Following on my reply below and your concern regarding the serial correlation analyses of highly skewed data, the following figure is from my presentation to the South African Association for the Advancement of Science some time ago titled Climate change and the return of Hurst's Ghost. It is based on monthly evaporation, rainfall and inflow data at Hartbeespoort Dam

Note the increase in variability and asymmetry with increase from primary to secondary hydrological processes. The 12-month serial correlation is statistically significant above the 95% level in all three processes but the level of statistical significance decreases with increase in variability and asymmetry.

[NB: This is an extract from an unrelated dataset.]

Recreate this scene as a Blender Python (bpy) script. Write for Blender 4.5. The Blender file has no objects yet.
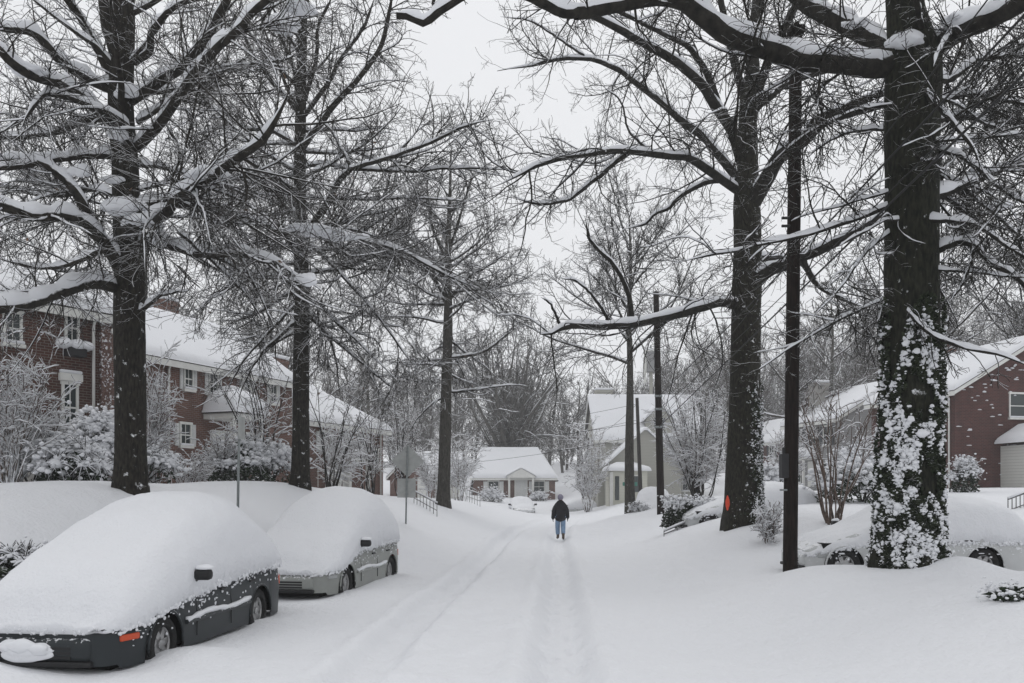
import bpy, bmesh, math, random
import numpy as np
from mathutils import Vector, Matrix, Euler
R_ = math.radians
scene = bpy.context.scene
COL = scene.collection
F, CX, HY, CH = 830.0, 512.0, 492.0, 1.8      # focal (px), centre, horizon row, eye height

def P(px, py, Y):                              # point of the place seen at a pixel, at distance Y
    return np.array(((px-CX)*Y/F, Y, CH+(HY-py)*Y/F))

# ------------------------------------------------------------------ materials
def new_mat(name):
    m = bpy.data.materials.new(name); m.use_nodes = True
    nt = m.node_tree; b = nt.nodes['Principled BSDF']
    return m, nt, b
def mat_plain(name, col, rough=.7, metal=0, var=0.0, scale=8, bump=0.0, spec=.3):
    m, nt, b = new_mat(name)
    b.inputs['Roughness'].default_value = rough; b.inputs['Metallic'].default_value = metal
    b.inputs['Specular IOR Level'].default_value = spec
    b.inputs['Base Color'].default_value = (*col, 1)
    if var or bump:
        tc = nt.nodes.new('ShaderNodeTexCoord'); n = nt.nodes.new('ShaderNodeTexNoise')
        n.inputs['Scale'].default_value = scale; n.inputs['Detail'].default_value = 4
        nt.links.new(tc.outputs['Object'], n.inputs['Vector'])
        if var:
            r = nt.nodes.new('ShaderNodeValToRGB')
            r.color_ramp.elements[0].position = .3; r.color_ramp.elements[1].position = .7
            r.color_ramp.elements[0].color = (*[c*(1-var) for c in col], 1)
            r.color_ramp.elements[1].color = (*[min(1, c*(1+var)) for c in col], 1)
            nt.links.new(n.outputs['Fac'], r.inputs['Fac']); nt.links.new(r.outputs['Color'], b.inputs['Base Color'])
        if bump:
            bp = nt.nodes.new('ShaderNodeBump'); bp.inputs['Strength'].default_value = bump; bp.inputs['Distance'].default_value = .02
            nt.links.new(n.outputs['Fac'], bp.inputs['Height']); nt.links.new(bp.outputs['Normal'], b.inputs['Normal'])
    return m

def mat_snow(name, scale=14, strength=.35, dist=.03, col=(.735, .745, .77)):
    m, nt, b = new_mat(name)
    b.inputs['Base Color'].default_value = (*col, 1); b.inputs['Roughness'].default_value = .85
    b.inputs['Specular IOR Level'].default_value = .15
    tc = nt.nodes.new('ShaderNodeTexCoord')
    n1 = nt.nodes.new('ShaderNodeTexNoise'); n1.inputs['Scale'].default_value = scale; n1.inputs['Detail'].default_value = 5
    n2 = nt.nodes.new('ShaderNodeTexNoise'); n2.inputs['Scale'].default_value = scale*.12; n2.inputs['Detail'].default_value = 2
    add = nt.nodes.new('ShaderNodeMath'); add.operation = 'MULTIPLY_ADD'; add.inputs[1].default_value = 2.5
    for n in (n1, n2): nt.links.new(tc.outputs['Object'], n.inputs['Vector'])
    nt.links.new(n2.outputs['Fac'], add.inputs[0]); nt.links.new(n1.outputs['Fac'], add.inputs[2])
    bp = nt.nodes.new('ShaderNodeBump'); bp.inputs['Strength'].default_value = strength; bp.inputs['Distance'].default_value = dist
    nt.links.new(add.outputs[0], bp.inputs['Height']); nt.links.new(bp.outputs['Normal'], b.inputs['Normal'])
    return m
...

This brings me back to the 21-year periodicity in the hydrometeorological processes. Practically all my analyses are based on records that are less than 84 years in length, i.e. only contain three whole periods at most. If the signal is present visually (graphs), numerically (tables) and statistically (statistical analyses) and concurrently,  in a whole range of data and processes each containing less than four periods, then surely this must strengthen my conclusions. Conversely, single site, single process, statistical analyses cannot be used to challenge the conclusions in this situation. This is the issue that I addressed in my analyses. As far as I am aware this approach has not been used by others in this whole climate change controversy. It is the fundamental reason for the IPCC’s failure to produce a final report twenty years after its establishment and the efforts of more than two thousand scientists.
My very deep concern is that the whole climate change edifice is about to disintegrate. Many scientists and scientific institutions are going to get hurt. This is why I welcome critical but constructive comments on our work. Hopefully, reason will prevail before too much damage is caused.
Kind regards
Will

Finally
This is an appropriate note on which to end this memo.